Minna has a style, and a love for the boys, and a way with language, that earns him their respect, their admiration, and at least in the case of Lionel, his love, even though Minna calls him the “free Human Freak Show” and Lionel sorely tries his patience by “tugging the boat” or pushing a joke or gag or good natured insult too far, which is kind of hard for him not to do with Tourette’s (he compulsively tells a jokes, and is compelled to finish no matter what happens during the telling). Minna has a kind of cockeyed, very Brooklyn way of looking at things (e.g., you should be what you are fully, no matter how distasteful that thing might be, so it is better to be fully a fag then “half a fag”), and a streetwise philosophical take in things that Lionel eats up with a spoon. As they stroll the neighborhood, Minna tells Lionel there’s a common misunderstanding (“as if he was an idol and I were his public,” says Lionel) that he likes only women with very large breasts: “thing is for me, I need a woman with a certain amount of muffling, you know, something between you, in the way of insulation. Otherwise, you’re right up against her naked soul.”

And it is not just Minna that has a way with words—so does Lethem/Lionel. When Minna dies, Lionel says, “We were all four an arrangement with a missing centerpiece, as incoherent as a verbless sentence.” That is just great writing. I can’t say exactly why, but it is. And I can’t resist one more. When the boys finally go to high school, they are suddenly around females: “and there we mixed with girls for the first time, about as well as chunks of road salt in ice cream.” You can go to writing class to learn how to write, perhaps, but nobody is going to teach you how to write like that. You either look into your verbal arsenal and find those words there or you don’t.

Lionel gets up right up against his own naked soul after Frank gets killed by a pierogi-eating giant mysteriously connected to a Buddhist Zendo.
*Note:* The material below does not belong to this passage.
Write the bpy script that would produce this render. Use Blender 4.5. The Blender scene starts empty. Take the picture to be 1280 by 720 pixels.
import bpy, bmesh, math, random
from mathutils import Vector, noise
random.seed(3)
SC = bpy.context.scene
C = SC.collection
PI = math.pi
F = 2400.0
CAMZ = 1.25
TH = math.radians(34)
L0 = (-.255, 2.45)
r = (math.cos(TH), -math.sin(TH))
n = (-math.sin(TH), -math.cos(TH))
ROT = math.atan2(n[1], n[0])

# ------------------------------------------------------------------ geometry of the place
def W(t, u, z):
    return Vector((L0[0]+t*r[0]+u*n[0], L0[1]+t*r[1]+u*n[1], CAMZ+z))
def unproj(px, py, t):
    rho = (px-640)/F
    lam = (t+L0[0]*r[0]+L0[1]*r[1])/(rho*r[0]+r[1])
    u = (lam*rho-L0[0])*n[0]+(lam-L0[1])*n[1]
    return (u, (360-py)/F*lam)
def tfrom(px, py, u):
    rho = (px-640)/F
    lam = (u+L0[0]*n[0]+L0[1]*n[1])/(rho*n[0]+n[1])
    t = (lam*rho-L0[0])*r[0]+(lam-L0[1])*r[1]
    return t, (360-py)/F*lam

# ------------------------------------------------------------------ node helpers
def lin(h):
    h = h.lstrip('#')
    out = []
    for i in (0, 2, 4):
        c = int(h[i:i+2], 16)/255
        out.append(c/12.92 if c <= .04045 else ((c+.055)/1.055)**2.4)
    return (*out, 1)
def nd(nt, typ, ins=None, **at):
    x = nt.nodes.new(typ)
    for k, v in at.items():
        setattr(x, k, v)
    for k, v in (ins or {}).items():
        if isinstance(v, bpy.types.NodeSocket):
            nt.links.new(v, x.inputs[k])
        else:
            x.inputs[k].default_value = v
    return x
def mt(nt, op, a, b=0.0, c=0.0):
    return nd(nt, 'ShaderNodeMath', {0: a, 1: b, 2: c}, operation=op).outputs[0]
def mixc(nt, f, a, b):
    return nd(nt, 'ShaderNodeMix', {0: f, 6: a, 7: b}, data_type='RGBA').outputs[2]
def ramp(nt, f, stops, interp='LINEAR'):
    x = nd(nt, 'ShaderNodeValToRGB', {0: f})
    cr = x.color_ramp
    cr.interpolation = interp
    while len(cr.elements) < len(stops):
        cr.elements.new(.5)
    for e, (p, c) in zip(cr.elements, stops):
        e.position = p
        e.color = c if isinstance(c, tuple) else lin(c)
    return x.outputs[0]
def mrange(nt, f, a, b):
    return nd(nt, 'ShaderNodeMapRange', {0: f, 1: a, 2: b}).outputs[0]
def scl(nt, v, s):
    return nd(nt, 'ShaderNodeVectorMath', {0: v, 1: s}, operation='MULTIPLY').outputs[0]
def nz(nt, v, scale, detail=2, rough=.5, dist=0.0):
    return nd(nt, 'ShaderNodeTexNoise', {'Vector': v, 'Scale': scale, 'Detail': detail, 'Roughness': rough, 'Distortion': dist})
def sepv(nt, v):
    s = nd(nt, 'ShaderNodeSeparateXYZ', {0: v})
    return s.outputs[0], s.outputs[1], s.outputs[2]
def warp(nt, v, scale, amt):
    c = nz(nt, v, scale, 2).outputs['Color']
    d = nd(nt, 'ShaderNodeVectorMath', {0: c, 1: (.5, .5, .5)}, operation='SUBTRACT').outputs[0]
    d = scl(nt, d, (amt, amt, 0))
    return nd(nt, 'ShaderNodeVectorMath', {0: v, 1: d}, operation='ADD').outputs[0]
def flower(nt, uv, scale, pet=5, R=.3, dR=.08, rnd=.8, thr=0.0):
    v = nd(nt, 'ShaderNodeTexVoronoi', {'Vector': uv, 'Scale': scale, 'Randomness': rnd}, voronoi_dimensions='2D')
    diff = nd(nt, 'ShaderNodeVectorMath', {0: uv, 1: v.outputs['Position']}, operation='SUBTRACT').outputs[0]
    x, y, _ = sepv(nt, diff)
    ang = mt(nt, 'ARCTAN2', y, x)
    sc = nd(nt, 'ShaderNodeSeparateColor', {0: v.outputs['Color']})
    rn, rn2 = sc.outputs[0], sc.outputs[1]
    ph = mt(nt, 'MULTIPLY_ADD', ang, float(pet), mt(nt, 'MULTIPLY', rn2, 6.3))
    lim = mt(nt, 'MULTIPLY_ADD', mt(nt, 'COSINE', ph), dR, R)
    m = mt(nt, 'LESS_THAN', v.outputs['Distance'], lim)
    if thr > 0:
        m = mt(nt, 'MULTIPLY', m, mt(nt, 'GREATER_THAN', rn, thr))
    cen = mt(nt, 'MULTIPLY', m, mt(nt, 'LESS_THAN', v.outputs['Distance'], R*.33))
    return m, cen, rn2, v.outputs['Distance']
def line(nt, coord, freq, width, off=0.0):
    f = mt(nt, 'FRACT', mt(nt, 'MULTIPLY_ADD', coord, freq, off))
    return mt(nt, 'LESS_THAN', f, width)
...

Somehow Gerard, and Rockaforte and Matricardi, are involved, as well as a mysterious Japanese corporation that owns a huge building on Park Avenue. The funniest, and surprisingly scary, scene in the book comes when Lionel tries to spy on the proceedings at the Zendo by sitting Sazen (in silence) with the other acolytes, only to have a massive attack of his verbal tic-ing reveal him to the Giant (who is also big on eating kumquats).
Along the way, Lionel falls in love, and has sex with Kimmery, a girl at the Zendo. She is Zen enough to abide his tics for a while, but in the most heart rending scene in the book, she tells him it is creepy to call her so much on his cell phone, but it becomes a tic he can’t stop, and he drives her away.

The resolution of the plot is not what concerns me most here. Let’s just say that Lionel manages to unravel everything, and a lot of what he learns is stuff he would rather not know. There is even a femme fatale, and of her Lionel says “she was the hardest boiled of us all because she was the unhappiest.” Lionel manages to disarm her in a showdown at a lighthouse in Maine, and he throws her gun into the water. Unfortunately, his obsession that day was fives, and he ends up needing to throw four more things in, the last one being his shoe. It’s funny, but heartbreaking too.
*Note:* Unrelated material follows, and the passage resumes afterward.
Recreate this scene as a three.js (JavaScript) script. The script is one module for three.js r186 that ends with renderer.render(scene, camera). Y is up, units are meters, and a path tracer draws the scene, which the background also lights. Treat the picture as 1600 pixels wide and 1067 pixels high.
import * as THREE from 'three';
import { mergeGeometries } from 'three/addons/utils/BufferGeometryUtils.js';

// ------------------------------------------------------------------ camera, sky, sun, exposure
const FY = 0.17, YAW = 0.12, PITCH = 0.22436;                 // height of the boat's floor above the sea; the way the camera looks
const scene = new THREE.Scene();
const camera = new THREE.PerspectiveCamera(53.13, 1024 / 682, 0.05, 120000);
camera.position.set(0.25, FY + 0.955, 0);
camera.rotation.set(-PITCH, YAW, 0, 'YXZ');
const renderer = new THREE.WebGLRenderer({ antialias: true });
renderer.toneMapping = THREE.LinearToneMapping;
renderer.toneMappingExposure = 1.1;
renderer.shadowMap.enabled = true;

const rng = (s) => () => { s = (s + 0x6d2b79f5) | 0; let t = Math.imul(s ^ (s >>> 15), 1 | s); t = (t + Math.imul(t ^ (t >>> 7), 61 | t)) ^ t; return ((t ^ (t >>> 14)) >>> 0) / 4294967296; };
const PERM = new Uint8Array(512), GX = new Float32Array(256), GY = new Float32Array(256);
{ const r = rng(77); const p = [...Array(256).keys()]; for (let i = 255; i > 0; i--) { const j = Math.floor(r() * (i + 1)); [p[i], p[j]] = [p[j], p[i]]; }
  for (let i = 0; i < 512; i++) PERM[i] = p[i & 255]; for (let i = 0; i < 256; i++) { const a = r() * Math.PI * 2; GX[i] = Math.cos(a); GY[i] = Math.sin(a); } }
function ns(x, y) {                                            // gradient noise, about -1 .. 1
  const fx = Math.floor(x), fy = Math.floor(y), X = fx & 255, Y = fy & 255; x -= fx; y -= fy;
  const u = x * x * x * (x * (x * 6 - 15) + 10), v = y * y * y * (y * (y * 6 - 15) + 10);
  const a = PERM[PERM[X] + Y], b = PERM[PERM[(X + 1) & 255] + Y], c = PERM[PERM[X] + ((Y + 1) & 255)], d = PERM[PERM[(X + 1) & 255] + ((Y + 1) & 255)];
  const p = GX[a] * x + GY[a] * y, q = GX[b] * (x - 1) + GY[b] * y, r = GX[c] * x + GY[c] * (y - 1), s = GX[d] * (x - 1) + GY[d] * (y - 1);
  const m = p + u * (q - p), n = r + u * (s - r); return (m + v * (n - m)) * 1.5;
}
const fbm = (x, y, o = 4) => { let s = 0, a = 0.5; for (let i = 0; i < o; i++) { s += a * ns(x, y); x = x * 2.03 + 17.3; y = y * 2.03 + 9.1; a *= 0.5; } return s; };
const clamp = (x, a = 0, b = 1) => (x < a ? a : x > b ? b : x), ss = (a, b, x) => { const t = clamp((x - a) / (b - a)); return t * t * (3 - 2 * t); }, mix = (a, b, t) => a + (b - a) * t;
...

Looking back on what he has done, Lionel figures he has ridden the V train (for vengeance), and he has done it with “a handful of names and other words, strung together into something more effective than a tic.” And as for Frank, he says Frank is a part of him, “deeper than mere behavior, deeper even than regret, because he gave me my life.” That string of words is way more meaningful than a tic, and is worthy of any “real” father.